• **EXCERPTED RECORDS**:
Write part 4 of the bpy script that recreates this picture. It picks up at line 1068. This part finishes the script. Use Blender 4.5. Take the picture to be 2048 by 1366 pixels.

---

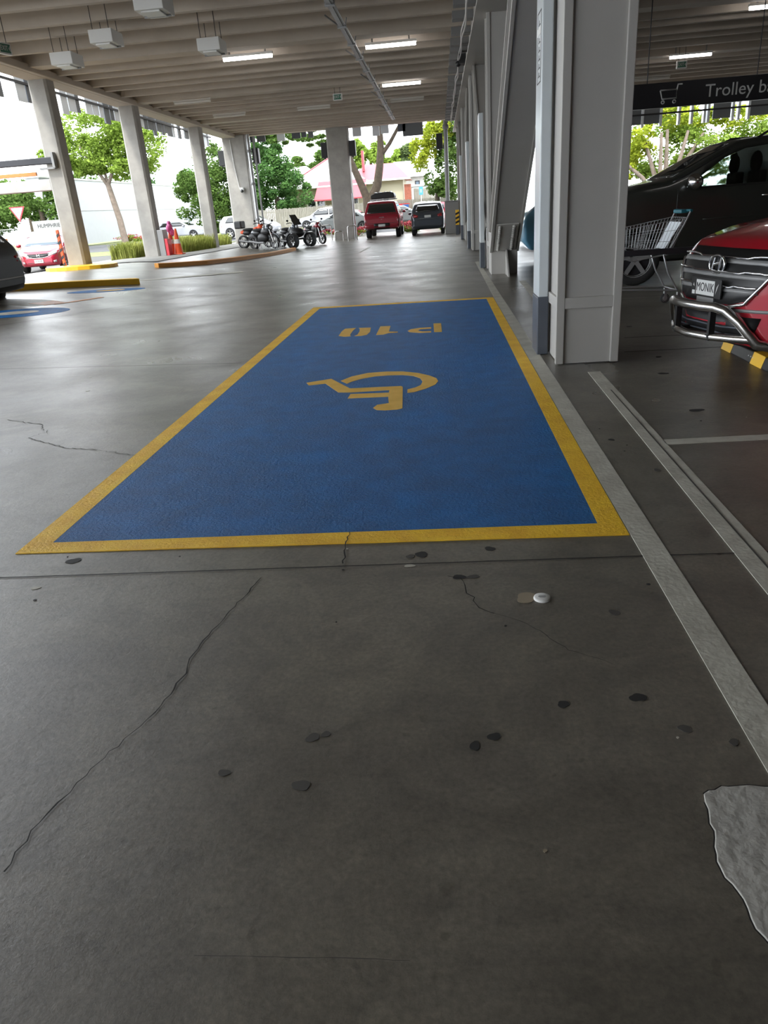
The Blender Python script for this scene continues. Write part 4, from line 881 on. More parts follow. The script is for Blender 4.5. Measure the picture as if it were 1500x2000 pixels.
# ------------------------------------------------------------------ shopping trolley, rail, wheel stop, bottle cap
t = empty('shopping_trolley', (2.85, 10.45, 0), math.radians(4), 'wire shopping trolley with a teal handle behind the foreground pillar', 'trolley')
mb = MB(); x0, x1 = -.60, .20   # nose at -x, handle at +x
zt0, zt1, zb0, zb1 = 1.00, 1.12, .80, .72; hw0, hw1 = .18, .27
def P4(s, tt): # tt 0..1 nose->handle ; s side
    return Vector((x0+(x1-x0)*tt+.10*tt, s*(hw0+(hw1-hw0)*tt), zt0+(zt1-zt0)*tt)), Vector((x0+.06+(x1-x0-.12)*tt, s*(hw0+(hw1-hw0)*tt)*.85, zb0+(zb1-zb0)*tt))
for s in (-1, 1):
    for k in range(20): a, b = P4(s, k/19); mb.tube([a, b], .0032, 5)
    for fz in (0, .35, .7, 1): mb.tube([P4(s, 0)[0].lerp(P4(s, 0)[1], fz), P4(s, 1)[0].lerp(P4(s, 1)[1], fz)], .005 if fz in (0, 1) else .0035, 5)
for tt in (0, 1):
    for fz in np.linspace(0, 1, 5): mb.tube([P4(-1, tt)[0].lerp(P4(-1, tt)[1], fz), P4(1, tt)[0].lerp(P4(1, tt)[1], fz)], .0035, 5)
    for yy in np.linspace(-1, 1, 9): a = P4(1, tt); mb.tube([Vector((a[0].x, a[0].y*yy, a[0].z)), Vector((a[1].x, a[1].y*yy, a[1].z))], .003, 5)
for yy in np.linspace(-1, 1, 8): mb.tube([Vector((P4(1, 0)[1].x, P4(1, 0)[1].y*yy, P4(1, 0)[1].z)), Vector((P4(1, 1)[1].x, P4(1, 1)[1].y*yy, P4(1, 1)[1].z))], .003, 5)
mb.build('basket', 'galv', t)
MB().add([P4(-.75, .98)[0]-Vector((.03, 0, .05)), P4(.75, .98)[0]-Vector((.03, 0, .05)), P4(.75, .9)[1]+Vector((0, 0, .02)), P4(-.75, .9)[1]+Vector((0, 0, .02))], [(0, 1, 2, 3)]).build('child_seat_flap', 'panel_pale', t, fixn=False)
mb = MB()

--

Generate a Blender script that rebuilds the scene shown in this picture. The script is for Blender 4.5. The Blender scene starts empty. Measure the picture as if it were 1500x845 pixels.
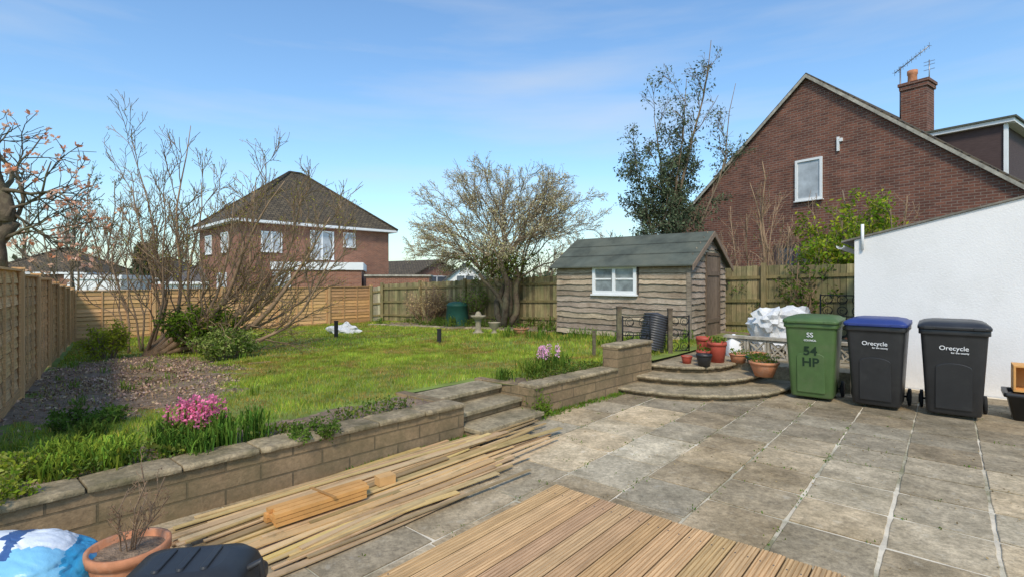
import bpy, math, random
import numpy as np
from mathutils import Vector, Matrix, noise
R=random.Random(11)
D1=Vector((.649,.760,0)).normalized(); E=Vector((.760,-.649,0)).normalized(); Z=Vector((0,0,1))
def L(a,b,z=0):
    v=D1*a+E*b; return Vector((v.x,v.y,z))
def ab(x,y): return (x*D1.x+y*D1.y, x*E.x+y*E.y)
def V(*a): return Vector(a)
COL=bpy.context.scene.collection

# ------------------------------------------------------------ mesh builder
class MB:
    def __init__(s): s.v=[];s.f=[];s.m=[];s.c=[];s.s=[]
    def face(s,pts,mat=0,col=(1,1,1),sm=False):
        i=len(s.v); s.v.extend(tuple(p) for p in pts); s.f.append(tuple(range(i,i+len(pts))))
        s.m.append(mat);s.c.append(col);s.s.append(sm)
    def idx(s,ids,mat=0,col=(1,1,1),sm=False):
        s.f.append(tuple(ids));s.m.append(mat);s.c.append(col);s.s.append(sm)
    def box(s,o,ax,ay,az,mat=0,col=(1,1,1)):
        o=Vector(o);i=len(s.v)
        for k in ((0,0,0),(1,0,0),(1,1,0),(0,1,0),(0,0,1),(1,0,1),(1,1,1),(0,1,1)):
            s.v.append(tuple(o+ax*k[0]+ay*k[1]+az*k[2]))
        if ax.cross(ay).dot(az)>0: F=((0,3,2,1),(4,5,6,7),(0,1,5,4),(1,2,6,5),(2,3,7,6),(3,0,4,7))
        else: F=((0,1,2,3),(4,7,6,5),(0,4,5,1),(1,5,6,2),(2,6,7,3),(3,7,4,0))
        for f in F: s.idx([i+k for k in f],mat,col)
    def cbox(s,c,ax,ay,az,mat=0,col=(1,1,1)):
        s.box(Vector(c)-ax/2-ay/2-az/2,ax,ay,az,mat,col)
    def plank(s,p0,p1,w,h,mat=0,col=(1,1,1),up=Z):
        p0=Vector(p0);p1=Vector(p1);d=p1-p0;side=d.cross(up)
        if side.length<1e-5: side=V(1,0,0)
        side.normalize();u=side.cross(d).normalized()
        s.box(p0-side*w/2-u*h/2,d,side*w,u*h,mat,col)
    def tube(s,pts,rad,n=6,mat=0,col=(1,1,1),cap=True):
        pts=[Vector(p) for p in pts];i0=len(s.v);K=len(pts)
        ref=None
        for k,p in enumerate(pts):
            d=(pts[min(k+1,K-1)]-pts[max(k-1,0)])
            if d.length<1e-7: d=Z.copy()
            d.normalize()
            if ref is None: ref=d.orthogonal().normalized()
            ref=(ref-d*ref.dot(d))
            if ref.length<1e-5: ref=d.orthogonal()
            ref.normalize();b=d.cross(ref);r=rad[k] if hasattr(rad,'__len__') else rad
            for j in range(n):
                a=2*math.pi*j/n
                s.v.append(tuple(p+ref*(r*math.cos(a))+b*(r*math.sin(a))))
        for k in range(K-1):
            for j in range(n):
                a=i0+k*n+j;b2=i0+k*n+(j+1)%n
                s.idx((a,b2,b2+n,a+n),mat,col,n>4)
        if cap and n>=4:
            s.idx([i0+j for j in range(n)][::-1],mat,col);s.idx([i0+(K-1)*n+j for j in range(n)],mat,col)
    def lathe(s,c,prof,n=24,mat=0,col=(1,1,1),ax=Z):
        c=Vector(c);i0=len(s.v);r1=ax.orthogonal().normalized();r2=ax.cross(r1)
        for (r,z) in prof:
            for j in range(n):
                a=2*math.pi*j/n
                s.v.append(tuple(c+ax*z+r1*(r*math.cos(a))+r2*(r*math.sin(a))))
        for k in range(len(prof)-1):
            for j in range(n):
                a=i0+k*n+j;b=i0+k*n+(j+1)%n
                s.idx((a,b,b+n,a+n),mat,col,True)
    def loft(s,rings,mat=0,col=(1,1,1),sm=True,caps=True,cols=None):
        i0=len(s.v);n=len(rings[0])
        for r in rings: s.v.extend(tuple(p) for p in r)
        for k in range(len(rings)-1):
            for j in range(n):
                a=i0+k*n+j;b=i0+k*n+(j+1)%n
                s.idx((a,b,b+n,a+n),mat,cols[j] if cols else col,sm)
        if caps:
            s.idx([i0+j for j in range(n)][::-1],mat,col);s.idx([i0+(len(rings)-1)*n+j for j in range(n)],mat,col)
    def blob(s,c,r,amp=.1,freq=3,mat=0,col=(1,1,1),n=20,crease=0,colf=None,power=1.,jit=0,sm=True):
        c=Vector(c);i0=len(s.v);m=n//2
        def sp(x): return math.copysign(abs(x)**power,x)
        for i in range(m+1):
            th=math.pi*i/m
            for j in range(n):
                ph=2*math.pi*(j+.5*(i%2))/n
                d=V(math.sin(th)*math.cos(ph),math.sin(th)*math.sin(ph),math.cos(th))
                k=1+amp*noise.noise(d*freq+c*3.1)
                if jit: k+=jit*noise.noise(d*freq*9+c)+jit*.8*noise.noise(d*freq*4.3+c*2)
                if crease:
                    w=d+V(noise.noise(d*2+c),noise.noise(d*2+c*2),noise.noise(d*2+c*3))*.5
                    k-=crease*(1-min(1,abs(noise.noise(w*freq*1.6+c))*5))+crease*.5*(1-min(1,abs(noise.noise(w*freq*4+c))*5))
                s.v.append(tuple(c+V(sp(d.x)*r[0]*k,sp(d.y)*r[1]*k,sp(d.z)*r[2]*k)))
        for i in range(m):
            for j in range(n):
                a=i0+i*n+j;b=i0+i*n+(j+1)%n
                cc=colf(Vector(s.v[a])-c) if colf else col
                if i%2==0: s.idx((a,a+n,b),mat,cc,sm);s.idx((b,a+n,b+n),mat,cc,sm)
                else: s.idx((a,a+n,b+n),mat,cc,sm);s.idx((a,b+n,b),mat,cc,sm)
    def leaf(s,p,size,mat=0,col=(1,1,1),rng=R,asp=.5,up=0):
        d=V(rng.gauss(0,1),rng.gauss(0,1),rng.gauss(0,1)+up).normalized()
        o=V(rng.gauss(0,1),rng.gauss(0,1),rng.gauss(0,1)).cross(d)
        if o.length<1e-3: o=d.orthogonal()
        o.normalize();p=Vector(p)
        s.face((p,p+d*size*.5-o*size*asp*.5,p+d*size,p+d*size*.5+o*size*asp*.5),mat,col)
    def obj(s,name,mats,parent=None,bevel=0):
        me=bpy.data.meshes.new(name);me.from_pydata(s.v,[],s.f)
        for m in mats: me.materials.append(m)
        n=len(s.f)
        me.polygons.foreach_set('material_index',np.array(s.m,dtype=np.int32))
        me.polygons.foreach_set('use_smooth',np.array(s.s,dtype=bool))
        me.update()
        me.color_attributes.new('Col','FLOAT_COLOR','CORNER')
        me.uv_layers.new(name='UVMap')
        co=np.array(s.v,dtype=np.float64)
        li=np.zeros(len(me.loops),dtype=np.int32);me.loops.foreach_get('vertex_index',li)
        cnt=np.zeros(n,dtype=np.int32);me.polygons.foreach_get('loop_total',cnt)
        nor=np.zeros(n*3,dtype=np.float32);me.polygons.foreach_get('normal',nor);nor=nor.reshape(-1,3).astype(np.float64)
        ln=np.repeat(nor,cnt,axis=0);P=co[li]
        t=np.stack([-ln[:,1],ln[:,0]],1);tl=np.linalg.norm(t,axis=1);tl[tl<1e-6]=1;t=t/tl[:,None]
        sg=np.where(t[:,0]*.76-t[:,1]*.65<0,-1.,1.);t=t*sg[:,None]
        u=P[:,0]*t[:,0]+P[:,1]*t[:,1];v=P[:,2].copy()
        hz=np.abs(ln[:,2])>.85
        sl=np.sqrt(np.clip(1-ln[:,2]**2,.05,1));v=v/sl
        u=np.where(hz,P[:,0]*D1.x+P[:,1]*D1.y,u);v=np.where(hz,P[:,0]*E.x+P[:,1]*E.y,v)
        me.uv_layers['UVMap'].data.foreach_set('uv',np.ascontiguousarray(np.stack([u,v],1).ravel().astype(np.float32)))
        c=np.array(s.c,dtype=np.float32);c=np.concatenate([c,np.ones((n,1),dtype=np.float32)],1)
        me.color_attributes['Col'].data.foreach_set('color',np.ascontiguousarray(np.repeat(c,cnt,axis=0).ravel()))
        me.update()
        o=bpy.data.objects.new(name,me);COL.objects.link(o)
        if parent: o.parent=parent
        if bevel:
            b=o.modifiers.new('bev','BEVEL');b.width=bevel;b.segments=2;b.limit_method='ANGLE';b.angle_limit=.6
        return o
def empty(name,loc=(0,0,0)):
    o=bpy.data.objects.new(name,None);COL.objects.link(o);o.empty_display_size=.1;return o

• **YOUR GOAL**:
Within the data above, pick out all lines holding the word "were".

• **SOLUTION TO THIS EXERCISE**:
The Blender Python script for this scene continues. Write part 4, from line 881 on. More parts follow. The script is for Blender 4.5. Measure the picture as if it were 1500x2000 pixels.
Generate a Blender script that rebuilds the scene shown in this picture. The script is for Blender 4.5. The Blender scene starts empty. Measure the picture as if it were 1500x845 pixels.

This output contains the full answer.